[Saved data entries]
________________

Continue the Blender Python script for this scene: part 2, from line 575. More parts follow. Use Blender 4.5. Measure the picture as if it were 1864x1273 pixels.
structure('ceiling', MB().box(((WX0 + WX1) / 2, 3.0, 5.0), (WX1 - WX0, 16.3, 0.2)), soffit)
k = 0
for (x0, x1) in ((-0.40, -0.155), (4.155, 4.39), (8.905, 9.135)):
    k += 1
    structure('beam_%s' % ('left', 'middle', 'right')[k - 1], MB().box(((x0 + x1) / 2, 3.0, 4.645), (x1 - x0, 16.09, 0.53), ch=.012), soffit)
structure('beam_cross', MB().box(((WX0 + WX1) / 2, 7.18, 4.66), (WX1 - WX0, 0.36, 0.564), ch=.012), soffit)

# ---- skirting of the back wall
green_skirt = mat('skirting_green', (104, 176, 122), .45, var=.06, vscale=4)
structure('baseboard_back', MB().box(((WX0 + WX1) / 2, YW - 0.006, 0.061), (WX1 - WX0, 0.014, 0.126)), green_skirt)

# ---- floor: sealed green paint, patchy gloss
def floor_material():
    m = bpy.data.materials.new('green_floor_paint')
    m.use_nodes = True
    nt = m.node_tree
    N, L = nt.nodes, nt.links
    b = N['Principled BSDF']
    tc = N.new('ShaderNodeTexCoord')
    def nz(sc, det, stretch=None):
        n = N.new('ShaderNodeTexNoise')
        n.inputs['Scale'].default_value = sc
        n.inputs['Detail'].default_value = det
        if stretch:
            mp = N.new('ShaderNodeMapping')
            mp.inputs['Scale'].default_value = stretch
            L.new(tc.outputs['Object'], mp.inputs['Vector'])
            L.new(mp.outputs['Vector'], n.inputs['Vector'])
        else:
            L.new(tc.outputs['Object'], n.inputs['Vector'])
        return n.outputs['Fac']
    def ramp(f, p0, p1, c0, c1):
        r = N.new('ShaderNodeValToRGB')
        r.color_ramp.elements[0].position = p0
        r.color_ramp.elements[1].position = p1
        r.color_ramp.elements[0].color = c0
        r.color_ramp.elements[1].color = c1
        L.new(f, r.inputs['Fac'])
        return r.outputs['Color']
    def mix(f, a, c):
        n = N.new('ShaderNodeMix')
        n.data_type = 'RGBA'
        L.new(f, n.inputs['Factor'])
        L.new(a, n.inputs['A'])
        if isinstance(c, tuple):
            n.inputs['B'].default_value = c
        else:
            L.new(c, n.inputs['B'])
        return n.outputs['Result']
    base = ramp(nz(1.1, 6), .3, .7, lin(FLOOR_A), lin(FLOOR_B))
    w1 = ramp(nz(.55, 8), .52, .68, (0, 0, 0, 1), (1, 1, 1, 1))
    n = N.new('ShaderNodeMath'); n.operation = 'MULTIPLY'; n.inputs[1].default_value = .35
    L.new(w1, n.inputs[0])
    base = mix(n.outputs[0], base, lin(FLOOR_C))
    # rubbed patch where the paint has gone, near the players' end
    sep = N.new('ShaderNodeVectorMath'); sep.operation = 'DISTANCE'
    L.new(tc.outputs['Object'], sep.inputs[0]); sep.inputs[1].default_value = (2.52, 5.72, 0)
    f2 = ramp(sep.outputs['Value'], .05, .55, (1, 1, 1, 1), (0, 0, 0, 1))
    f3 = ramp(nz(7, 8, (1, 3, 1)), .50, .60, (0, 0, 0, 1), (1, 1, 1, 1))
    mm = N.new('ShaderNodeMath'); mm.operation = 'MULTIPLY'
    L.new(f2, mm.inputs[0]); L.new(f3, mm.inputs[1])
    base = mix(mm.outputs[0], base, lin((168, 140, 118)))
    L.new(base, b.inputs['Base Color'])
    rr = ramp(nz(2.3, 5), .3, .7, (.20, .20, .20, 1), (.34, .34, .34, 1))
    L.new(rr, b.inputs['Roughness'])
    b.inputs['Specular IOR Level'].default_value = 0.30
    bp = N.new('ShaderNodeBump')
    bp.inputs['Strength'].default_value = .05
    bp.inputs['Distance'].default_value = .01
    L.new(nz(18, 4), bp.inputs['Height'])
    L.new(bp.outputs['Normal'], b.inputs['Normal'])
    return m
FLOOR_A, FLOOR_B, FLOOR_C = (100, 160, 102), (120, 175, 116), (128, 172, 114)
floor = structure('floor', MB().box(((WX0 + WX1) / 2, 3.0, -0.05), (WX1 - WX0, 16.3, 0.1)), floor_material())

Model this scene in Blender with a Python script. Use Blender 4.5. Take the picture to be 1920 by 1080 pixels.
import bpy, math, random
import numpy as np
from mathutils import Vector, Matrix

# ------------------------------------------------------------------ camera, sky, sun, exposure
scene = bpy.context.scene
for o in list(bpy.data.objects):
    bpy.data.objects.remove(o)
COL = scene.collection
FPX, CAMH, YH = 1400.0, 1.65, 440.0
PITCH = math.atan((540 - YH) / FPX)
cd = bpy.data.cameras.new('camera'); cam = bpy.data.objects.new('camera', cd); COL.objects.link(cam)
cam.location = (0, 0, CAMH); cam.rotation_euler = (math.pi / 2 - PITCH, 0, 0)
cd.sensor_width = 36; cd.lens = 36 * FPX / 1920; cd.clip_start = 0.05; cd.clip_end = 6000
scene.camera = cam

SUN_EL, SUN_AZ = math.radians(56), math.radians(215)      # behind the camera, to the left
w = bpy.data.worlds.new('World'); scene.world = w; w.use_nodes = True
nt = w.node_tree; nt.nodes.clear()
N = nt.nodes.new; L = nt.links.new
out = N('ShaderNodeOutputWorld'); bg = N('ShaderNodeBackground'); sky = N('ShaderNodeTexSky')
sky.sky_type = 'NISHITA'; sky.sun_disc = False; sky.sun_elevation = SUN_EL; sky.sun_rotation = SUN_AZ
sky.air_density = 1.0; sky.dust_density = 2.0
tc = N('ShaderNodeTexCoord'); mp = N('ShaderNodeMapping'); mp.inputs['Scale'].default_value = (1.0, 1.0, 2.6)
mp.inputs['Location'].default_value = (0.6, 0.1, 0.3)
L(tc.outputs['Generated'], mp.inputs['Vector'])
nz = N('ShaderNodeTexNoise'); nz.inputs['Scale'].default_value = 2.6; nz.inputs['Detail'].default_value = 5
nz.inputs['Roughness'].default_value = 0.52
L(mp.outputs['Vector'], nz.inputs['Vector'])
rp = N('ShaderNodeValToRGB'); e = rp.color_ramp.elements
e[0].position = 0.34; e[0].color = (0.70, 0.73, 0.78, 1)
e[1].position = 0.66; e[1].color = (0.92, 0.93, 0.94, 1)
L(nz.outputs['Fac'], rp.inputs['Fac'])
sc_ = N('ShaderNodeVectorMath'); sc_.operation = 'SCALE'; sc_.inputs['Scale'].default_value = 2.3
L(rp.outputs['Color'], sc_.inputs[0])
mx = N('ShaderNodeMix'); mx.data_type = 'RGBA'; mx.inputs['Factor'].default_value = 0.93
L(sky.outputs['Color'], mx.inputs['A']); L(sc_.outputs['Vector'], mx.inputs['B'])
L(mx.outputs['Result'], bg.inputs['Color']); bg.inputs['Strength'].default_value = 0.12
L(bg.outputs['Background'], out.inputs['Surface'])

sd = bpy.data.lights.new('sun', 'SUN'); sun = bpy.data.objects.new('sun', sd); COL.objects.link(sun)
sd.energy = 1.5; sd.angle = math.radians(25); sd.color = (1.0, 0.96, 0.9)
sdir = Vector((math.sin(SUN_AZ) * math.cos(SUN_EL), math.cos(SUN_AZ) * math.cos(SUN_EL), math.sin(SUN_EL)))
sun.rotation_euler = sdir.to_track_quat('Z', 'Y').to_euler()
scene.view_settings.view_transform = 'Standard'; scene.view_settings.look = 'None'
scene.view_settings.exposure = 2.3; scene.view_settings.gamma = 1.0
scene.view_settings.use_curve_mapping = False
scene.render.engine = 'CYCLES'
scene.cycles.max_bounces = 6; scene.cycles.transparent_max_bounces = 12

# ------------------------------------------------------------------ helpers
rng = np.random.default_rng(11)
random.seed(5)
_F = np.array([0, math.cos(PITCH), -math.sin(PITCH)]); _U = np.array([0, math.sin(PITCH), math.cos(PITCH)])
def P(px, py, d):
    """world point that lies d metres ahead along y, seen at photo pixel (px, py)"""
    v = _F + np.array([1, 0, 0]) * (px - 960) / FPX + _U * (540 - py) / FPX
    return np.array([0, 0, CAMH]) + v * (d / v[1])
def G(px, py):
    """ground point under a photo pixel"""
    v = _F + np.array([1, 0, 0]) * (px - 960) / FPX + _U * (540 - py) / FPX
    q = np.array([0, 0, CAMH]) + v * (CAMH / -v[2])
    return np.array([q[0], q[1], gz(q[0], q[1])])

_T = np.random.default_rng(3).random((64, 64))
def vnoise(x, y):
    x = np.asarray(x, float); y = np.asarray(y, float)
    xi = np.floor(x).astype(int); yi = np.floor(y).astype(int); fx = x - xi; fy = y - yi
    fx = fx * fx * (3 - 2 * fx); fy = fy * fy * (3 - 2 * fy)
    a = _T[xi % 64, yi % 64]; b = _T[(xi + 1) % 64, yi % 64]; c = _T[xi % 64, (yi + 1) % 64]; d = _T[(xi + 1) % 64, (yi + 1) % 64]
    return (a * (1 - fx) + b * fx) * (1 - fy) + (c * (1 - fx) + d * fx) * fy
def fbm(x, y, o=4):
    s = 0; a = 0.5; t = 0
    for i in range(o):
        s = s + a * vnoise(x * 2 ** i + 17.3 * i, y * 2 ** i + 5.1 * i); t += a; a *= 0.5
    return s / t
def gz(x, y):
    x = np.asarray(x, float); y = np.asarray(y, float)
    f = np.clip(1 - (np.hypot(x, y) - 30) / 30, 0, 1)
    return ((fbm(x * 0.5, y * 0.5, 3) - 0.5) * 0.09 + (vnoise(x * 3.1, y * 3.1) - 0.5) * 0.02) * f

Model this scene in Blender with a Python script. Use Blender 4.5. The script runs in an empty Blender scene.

________________

● Brief
Restate the first line and every line after it, word for word, stopping once the line with "structure('baseboard_back', MB().box(((WX0 +" is done.

● Result
Continue the Blender Python script for this scene: part 2, from line 575. More parts follow. Use Blender 4.5. Measure the picture as if it were 1864x1273 pixels.
structure('ceiling', MB().box(((WX0 + WX1) / 2, 3.0, 5.0), (WX1 - WX0, 16.3, 0.2)), soffit)
k = 0
for (x0, x1) in ((-0.40, -0.155), (4.155, 4.39), (8.905, 9.135)):
    k += 1
    structure('beam_%s' % ('left', 'middle', 'right')[k - 1], MB().box(((x0 + x1) / 2, 3.0, 4.645), (x1 - x0, 16.09, 0.53), ch=.012), soffit)
structure('beam_cross', MB().box(((WX0 + WX1) / 2, 7.18, 4.66), (WX1 - WX0, 0.36, 0.564), ch=.012), soffit)

# ---- skirting of the back wall
green_skirt = mat('skirting_green', (104, 176, 122), .45, var=.06, vscale=4)
structure('baseboard_back', MB().box(((WX0 + WX1) / 2, YW - 0.006, 0.061), (WX1 - WX0, 0.014, 0.126)), green_skirt)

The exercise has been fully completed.